* **Items listed in a dataset**:
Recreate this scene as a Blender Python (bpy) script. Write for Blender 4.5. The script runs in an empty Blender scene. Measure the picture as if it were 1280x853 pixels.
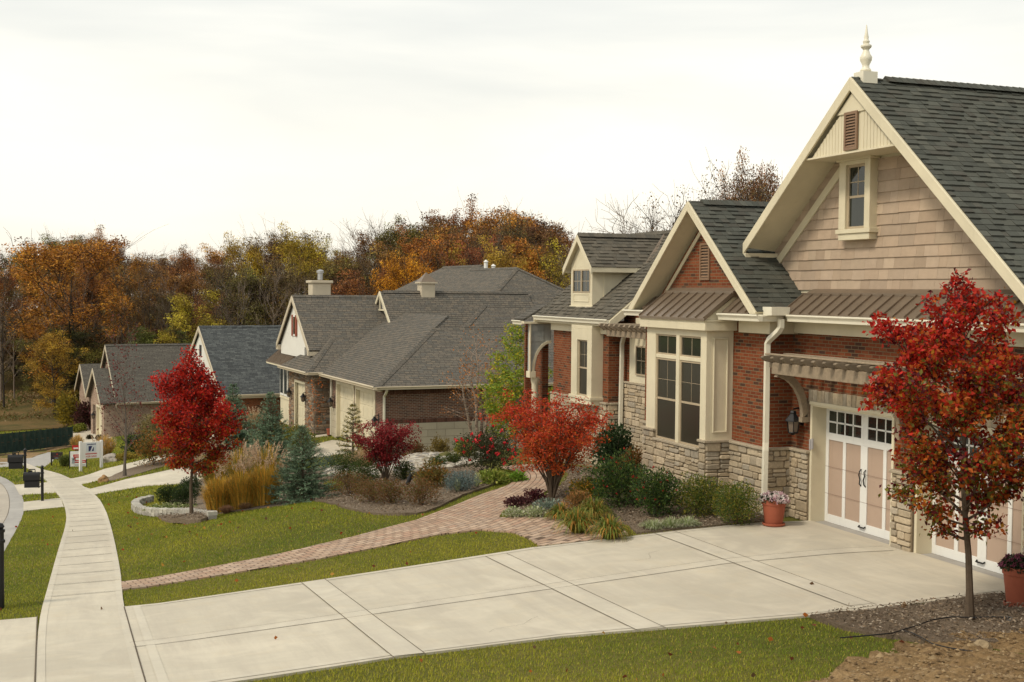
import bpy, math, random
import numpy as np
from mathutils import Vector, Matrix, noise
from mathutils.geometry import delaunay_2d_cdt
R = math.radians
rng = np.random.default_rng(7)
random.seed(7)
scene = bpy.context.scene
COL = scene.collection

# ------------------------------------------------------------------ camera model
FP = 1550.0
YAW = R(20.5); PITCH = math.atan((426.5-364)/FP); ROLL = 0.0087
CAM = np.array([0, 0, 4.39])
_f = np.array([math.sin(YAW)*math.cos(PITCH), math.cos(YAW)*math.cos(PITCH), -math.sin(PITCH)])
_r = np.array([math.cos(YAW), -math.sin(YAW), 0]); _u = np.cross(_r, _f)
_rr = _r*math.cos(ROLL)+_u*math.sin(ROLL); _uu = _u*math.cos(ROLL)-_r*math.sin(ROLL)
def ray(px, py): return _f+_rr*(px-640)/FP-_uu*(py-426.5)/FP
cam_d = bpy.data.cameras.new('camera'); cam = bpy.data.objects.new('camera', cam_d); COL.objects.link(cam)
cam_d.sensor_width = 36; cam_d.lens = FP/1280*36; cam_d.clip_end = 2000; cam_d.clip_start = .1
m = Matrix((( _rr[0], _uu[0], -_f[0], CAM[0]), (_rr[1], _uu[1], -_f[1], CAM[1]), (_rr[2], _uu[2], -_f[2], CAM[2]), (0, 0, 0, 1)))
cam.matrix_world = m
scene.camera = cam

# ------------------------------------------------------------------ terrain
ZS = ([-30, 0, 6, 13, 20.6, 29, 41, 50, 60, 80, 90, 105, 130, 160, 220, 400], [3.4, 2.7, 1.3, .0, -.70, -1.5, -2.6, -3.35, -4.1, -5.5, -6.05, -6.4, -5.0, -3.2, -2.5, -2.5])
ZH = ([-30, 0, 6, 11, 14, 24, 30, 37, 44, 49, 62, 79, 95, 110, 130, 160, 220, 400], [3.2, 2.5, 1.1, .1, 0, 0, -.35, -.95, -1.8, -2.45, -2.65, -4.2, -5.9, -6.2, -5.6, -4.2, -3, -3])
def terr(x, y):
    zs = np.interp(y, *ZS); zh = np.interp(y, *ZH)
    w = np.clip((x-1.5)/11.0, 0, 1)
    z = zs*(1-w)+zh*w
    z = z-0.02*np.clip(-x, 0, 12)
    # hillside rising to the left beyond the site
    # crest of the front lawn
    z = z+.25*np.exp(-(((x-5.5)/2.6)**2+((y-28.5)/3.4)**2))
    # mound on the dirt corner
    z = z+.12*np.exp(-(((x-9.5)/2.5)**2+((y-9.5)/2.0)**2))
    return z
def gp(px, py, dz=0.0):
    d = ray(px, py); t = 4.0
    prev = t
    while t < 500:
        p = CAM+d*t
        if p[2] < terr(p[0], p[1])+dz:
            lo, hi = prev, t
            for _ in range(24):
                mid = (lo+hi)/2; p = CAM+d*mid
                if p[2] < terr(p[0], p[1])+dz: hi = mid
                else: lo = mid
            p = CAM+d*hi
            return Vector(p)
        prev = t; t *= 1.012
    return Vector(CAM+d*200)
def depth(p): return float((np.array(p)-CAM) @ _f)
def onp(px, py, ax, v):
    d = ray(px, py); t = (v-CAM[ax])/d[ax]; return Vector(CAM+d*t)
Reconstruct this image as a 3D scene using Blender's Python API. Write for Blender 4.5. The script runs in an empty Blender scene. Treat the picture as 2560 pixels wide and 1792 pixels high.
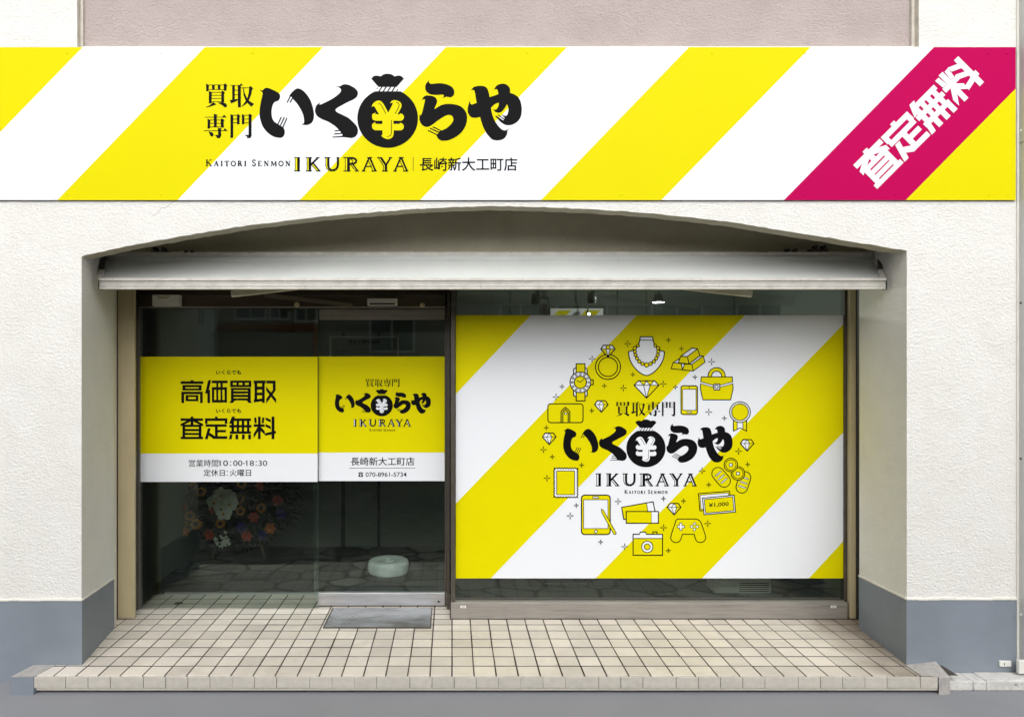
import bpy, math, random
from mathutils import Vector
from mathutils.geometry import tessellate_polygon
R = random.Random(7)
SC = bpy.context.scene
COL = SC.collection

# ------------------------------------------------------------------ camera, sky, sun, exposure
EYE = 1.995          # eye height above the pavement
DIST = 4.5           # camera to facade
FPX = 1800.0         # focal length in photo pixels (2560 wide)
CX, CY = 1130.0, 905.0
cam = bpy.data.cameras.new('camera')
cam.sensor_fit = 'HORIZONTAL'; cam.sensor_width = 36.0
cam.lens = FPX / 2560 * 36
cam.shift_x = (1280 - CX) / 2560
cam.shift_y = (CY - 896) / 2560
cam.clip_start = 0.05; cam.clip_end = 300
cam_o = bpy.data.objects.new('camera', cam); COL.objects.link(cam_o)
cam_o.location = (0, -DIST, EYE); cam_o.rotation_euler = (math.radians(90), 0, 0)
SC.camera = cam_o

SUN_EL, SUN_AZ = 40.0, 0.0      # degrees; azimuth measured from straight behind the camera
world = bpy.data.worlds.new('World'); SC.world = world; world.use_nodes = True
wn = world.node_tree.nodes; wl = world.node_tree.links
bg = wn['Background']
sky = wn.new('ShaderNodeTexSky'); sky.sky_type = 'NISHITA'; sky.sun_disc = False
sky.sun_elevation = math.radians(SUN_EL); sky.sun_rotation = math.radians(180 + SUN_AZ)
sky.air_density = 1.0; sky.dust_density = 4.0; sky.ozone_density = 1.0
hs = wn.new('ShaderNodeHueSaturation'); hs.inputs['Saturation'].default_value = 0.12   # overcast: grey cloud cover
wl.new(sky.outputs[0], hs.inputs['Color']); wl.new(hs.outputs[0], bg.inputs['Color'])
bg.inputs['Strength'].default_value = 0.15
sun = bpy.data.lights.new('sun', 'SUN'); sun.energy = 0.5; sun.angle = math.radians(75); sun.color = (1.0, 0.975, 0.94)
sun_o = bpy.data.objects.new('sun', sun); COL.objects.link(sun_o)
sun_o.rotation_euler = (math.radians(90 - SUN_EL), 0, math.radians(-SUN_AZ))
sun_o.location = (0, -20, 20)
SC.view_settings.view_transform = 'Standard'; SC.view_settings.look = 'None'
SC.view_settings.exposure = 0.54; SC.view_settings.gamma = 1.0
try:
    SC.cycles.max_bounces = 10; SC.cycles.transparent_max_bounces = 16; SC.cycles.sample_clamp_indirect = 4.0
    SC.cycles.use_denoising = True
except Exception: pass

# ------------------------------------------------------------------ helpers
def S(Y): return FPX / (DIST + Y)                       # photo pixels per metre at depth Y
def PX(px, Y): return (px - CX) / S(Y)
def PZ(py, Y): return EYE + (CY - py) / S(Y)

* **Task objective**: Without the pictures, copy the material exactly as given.

* **Response to the task**:
Recreate this scene as a Blender Python (bpy) script. Write for Blender 4.5. The script runs in an empty Blender scene. Measure the picture as if it were 1280x853 pixels.
import bpy, math, random
import numpy as np
from mathutils import Vector, Matrix, noise
from mathutils.geometry import delaunay_2d_cdt
R = math.radians
rng = np.random.default_rng(7)
random.seed(7)
scene = bpy.context.scene
COL = scene.collection

# ------------------------------------------------------------------ camera model
FP = 1550.0
YAW = R(20.5); PITCH = math.atan((426.5-364)/FP); ROLL = 0.0087
CAM = np.array([0, 0, 4.39])
_f = np.array([math.sin(YAW)*math.cos(PITCH), math.cos(YAW)*math.cos(PITCH), -math.sin(PITCH)])
_r = np.array([math.cos(YAW), -math.sin(YAW), 0]); _u = np.cross(_r, _f)
_rr = _r*math.cos(ROLL)+_u*math.sin(ROLL); _uu = _u*math.cos(ROLL)-_r*math.sin(ROLL)
def ray(px, py): return _f+_rr*(px-640)/FP-_uu*(py-426.5)/FP
cam_d = bpy.data.cameras.new('camera'); cam = bpy.data.objects.new('camera', cam_d); COL.objects.link(cam)
cam_d.sensor_width = 36; cam_d.lens = FP/1280*36; cam_d.clip_end = 2000; cam_d.clip_start = .1
m = Matrix((( _rr[0], _uu[0], -_f[0], CAM[0]), (_rr[1], _uu[1], -_f[1], CAM[1]), (_rr[2], _uu[2], -_f[2], CAM[2]), (0, 0, 0, 1)))
cam.matrix_world = m
scene.camera = cam

# ------------------------------------------------------------------ terrain
ZS = ([-30, 0, 6, 13, 20.6, 29, 41, 50, 60, 80, 90, 105, 130, 160, 220, 400], [3.4, 2.7, 1.3, .0, -.70, -1.5, -2.6, -3.35, -4.1, -5.5, -6.05, -6.4, -5.0, -3.2, -2.5, -2.5])
ZH = ([-30, 0, 6, 11, 14, 24, 30, 37, 44, 49, 62, 79, 95, 110, 130, 160, 220, 400], [3.2, 2.5, 1.1, .1, 0, 0, -.35, -.95, -1.8, -2.45, -2.65, -4.2, -5.9, -6.2, -5.6, -4.2, -3, -3])
def terr(x, y):
    zs = np.interp(y, *ZS); zh = np.interp(y, *ZH)
    w = np.clip((x-1.5)/11.0, 0, 1)
    z = zs*(1-w)+zh*w
    z = z-0.02*np.clip(-x, 0, 12)
    # hillside rising to the left beyond the site
    # crest of the front lawn
    z = z+.25*np.exp(-(((x-5.5)/2.6)**2+((y-28.5)/3.4)**2))
    # mound on the dirt corner
    z = z+.12*np.exp(-(((x-9.5)/2.5)**2+((y-9.5)/2.0)**2))
    return z
def gp(px, py, dz=0.0):
    d = ray(px, py); t = 4.0
    prev = t
    while t < 500:
        p = CAM+d*t
        if p[2] < terr(p[0], p[1])+dz:
            lo, hi = prev, t
            for _ in range(24):
                mid = (lo+hi)/2; p = CAM+d*mid
                if p[2] < terr(p[0], p[1])+dz: hi = mid
                else: lo = mid
            p = CAM+d*hi
            return Vector(p)
        prev = t; t *= 1.012
    return Vector(CAM+d*200)
def depth(p): return float((np.array(p)-CAM) @ _f)
def onp(px, py, ax, v):
    d = ray(px, py); t = (v-CAM[ax])/d[ax]; return Vector(CAM+d*t)
Reconstruct this image as a 3D scene using Blender's Python API. Write for Blender 4.5. The script runs in an empty Blender scene. Treat the picture as 2560 pixels wide and 1792 pixels high.
import bpy, math, random
from mathutils import Vector
from mathutils.geometry import tessellate_polygon
R = random.Random(7)
SC = bpy.context.scene
COL = SC.collection

# ------------------------------------------------------------------ camera, sky, sun, exposure
EYE = 1.995          # eye height above the pavement
DIST = 4.5           # camera to facade
FPX = 1800.0         # focal length in photo pixels (2560 wide)
CX, CY = 1130.0, 905.0
cam = bpy.data.cameras.new('camera')
cam.sensor_fit = 'HORIZONTAL'; cam.sensor_width = 36.0
cam.lens = FPX / 2560 * 36
cam.shift_x = (1280 - CX) / 2560
cam.shift_y = (CY - 896) / 2560
cam.clip_start = 0.05; cam.clip_end = 300
cam_o = bpy.data.objects.new('camera', cam); COL.objects.link(cam_o)
cam_o.location = (0, -DIST, EYE); cam_o.rotation_euler = (math.radians(90), 0, 0)
SC.camera = cam_o

SUN_EL, SUN_AZ = 40.0, 0.0      # degrees; azimuth measured from straight behind the camera
world = bpy.data.worlds.new('World'); SC.world = world; world.use_nodes = True
wn = world.node_tree.nodes; wl = world.node_tree.links
bg = wn['Background']
sky = wn.new('ShaderNodeTexSky'); sky.sky_type = 'NISHITA'; sky.sun_disc = False
sky.sun_elevation = math.radians(SUN_EL); sky.sun_rotation = math.radians(180 + SUN_AZ)
sky.air_density = 1.0; sky.dust_density = 4.0; sky.ozone_density = 1.0
hs = wn.new('ShaderNodeHueSaturation'); hs.inputs['Saturation'].default_value = 0.12   # overcast: grey cloud cover
wl.new(sky.outputs[0], hs.inputs['Color']); wl.new(hs.outputs[0], bg.inputs['Color'])
bg.inputs['Strength'].default_value = 0.15
sun = bpy.data.lights.new('sun', 'SUN'); sun.energy = 0.5; sun.angle = math.radians(75); sun.color = (1.0, 0.975, 0.94)
sun_o = bpy.data.objects.new('sun', sun); COL.objects.link(sun_o)
sun_o.rotation_euler = (math.radians(90 - SUN_EL), 0, math.radians(-SUN_AZ))
sun_o.location = (0, -20, 20)
SC.view_settings.view_transform = 'Standard'; SC.view_settings.look = 'None'
SC.view_settings.exposure = 0.54; SC.view_settings.gamma = 1.0
try:
    SC.cycles.max_bounces = 10; SC.cycles.transparent_max_bounces = 16; SC.cycles.sample_clamp_indirect = 4.0
    SC.cycles.use_denoising = True
except Exception: pass

# ------------------------------------------------------------------ helpers
def S(Y): return FPX / (DIST + Y)                       # photo pixels per metre at depth Y
def PX(px, Y): return (px - CX) / S(Y)
def PZ(py, Y): return EYE + (CY - py) / S(Y)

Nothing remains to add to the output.